1 – Está na ordem do dia a questão da limitação dos mandatos dos titulares dos órgãos executivos do sistema político – primeiro ministro, presidentes dos governos regionais, presidentes das câmaras municipais.
Relativamente a todos eles, quer o PS, quer o PSD, defendem que não possam ser reeleitos após três mandatos consecutivos, apenas divergindo quando ao modo de aplicação do novo sistema aos dirigentes em funções e que já tenham mais de dois mandatos – o PS autorizando mais uma candidatura; o PSD defendendo mais duas.

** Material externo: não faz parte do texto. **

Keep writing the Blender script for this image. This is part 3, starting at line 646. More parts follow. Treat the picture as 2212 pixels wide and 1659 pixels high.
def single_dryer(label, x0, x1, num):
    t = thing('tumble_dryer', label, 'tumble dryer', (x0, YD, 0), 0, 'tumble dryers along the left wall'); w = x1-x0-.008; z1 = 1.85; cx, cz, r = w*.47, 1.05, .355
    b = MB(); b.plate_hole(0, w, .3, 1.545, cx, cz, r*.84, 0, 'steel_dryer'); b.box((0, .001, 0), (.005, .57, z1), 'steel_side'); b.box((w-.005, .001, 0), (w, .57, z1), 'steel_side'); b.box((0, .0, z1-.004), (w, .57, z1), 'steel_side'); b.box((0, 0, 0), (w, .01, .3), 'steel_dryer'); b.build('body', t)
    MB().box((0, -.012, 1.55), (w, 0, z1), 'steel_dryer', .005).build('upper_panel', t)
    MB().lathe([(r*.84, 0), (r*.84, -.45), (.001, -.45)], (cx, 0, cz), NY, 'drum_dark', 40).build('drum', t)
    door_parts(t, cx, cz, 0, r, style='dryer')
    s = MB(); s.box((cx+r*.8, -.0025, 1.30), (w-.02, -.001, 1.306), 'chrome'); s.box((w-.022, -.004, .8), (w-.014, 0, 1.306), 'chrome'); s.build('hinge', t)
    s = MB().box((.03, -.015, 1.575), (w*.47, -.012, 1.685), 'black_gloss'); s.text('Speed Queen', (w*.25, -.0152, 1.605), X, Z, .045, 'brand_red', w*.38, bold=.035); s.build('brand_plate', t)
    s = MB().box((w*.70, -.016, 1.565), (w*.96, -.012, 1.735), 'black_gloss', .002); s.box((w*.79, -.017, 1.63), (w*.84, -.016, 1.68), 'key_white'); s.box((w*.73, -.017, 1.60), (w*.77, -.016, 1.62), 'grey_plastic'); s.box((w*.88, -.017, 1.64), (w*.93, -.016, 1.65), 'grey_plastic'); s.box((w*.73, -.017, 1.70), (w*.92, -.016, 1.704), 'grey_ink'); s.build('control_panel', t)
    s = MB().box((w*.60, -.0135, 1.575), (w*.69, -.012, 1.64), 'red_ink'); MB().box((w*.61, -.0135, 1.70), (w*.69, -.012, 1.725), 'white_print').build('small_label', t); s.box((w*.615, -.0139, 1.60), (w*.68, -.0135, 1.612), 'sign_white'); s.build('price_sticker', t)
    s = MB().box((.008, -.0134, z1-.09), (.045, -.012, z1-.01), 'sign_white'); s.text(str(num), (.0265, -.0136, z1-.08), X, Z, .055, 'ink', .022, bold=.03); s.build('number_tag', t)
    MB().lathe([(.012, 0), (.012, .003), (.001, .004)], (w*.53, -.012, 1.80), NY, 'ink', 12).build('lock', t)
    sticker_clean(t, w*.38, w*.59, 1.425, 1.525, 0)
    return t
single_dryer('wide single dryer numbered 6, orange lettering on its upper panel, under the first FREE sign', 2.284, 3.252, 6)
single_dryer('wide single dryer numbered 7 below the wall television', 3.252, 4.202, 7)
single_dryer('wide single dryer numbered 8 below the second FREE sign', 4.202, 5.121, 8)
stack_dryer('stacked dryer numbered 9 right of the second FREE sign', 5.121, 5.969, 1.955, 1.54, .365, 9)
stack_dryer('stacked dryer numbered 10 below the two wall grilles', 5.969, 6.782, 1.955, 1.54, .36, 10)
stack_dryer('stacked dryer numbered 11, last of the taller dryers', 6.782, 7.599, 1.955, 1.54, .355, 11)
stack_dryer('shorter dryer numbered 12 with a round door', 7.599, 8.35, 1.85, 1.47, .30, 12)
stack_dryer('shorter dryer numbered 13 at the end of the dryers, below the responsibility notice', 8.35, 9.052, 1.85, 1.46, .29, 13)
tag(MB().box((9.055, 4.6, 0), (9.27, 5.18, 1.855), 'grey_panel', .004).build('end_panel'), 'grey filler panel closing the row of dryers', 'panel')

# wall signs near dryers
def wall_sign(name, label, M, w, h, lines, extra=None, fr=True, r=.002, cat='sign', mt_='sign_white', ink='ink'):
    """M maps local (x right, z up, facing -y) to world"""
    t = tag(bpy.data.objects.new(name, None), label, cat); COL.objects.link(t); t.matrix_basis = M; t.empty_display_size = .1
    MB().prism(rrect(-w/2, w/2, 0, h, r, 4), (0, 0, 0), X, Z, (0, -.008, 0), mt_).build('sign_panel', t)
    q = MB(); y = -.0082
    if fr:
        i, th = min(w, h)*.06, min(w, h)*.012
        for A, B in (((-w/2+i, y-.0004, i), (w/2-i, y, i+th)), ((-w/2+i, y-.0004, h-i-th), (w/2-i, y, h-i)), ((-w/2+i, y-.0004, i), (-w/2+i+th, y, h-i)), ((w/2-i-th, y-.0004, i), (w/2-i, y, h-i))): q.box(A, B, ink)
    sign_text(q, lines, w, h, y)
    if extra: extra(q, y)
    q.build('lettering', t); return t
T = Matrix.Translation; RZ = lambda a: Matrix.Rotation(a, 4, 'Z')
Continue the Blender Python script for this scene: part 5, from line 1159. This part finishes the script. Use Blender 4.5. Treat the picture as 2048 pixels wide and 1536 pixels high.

A inclusão do primeiro-ministro na lista das limitações não tem alcance prático – o Prof. Cavaco Silva, considerado um caso excepcional quanto à duração do exercício de funções, tendo em conta o nosso sistema eleitoral, só esteve no poder durante10 anos; e, mesmo no estrangeiro, Filipe Gonzalez e José Maria Aznar não ultrapassaram os doze anos como chefes do governo de Espanha, e Tony Blair vai ser eleito agora para um terceiro mandato.
A esse nível, mandatos vitalícios só resistem em Cuba, na Coreia do Norte, em alguns países árabes e africanos - tudo maus exemplos.
2 – As medidas propostas têm merecido, como seria de esperar, fortíssima oposição da corporação dos autarcas e do órgão que melhor representa o bloco central dos seus interesses: a Associação Nacional dos Municípios Portugueses; e também a do presidente do Governo Regional da Madeira.
À primeira vista, os argumentos invocados contra a nova lei têm consistência: esta constitui uma diminuição da capacidade eleitoral passiva de alguns cidadãos, afectando, assim, os seus direitos, liberdades e garantias, por um lado; e, por outro, desvaloriza o carácter soberano do voto do povo, espécie de banho lustral que limparia os eleitos de qualquer defeito do curriculum ou de qualquer culpa no cartório e os dotaria de uma espécie de manto de impunidade.
Sucedeu, no entanto, com isto o que se dá com tudo – o embate dos bons princípios com a realidade concreta, tão cheia de imperfeições como tudo o que é humano, faz algumas mossas; o que leva a que a virtude dos princípios tenha que ter assim como que um tempero de bom senso.
Todos conhecemos exemplos de autarcas sucessivamente eleitos, e que continuarão a sê-lo se a lei o permitir, que muito bem faria ao desenvolvimento do concelho e à saúde da vida democrática local substituir por outros.
Terras há onde, a coberto dos mais imaculados princípios, e nos estritos limites da lei, os autarcas e a sua “entourage” tomaram conta da Câmara, dos jornais e da rádio local, dos bombeiros e do clube de futebol – de sorte que nenhuma outra voz, que não a do poder, tem meios de se fazer ouvir, e a existência de oposição, essencial em democracia, é uma ficção.
3 – Esta questão da limitação dos mandatos não é, aliás, matéria nova. Ela já vigora, desde a Constituição da República Portuguesa, de 1976, para a eleição do Presidente da República, com o máximo de 2 mandatos de cinco anos cada.
E vigora também, desde 1979, data do 1º Estatuto das IPSS, para os dirigentes das IPSS de forma associativa – que só podem ser eleitos para, no máximo, dois mandatos sucessivos, não podendo a duração de nenhum deles exceder os três anos.
O assunto não tem sido objecto, entre nós, grande debate.
Por duas razões principais: por o segmento mais numeroso e com maior visibilidade das i.p.s.s. não ter forma associativa e, portanto, os seus dirigentes não serem eleitos em assembleia geral de associados; e por, no caso das associações de solidariedade social, em muitos casos se fazer valer a excepção que o Estatuto das IPSS também estabelece de a assembleia geral poder autorizar extraordinariamente a reeleição para além do referido máximo de dois mandatos.
Entendo que é agora uma boa ocasião, já que a nível nacional se vem debatendo a natureza, os constrangimentos e os limites do mandato eleitoral, para discutirmos o que a esse respeito se passa na nossa própria casa, e na lei que nos rege.
Avanço já o meu entendimento: parece-me preferível utilizar menos a excepção que a lei actual contempla, e alargar a regra quanto à duração dos mandatos.
Mesmo os críticos mais radicais, no sistema político, da renovação dos mandatos entendem que 10 anos seria o período certo – máximo -, a estabelecer na lei, por permitir o planeamento, o lançamento e a execução de um programa de desenvolvimento.
Nas associações de solidariedade social, e com a lei actual, esse prazo máximo é de apenas 6 anos.
É francamente curto.
Até porque as nossas instituições não são, como muitas autarquias, agências de emprego e centros de redes clientelares que constituem parte das razões por que se entende dever haver limitações nos mandatos nas eleições autárquicas.
E também não precisamos de financiamentos para as campanhas eleitorais.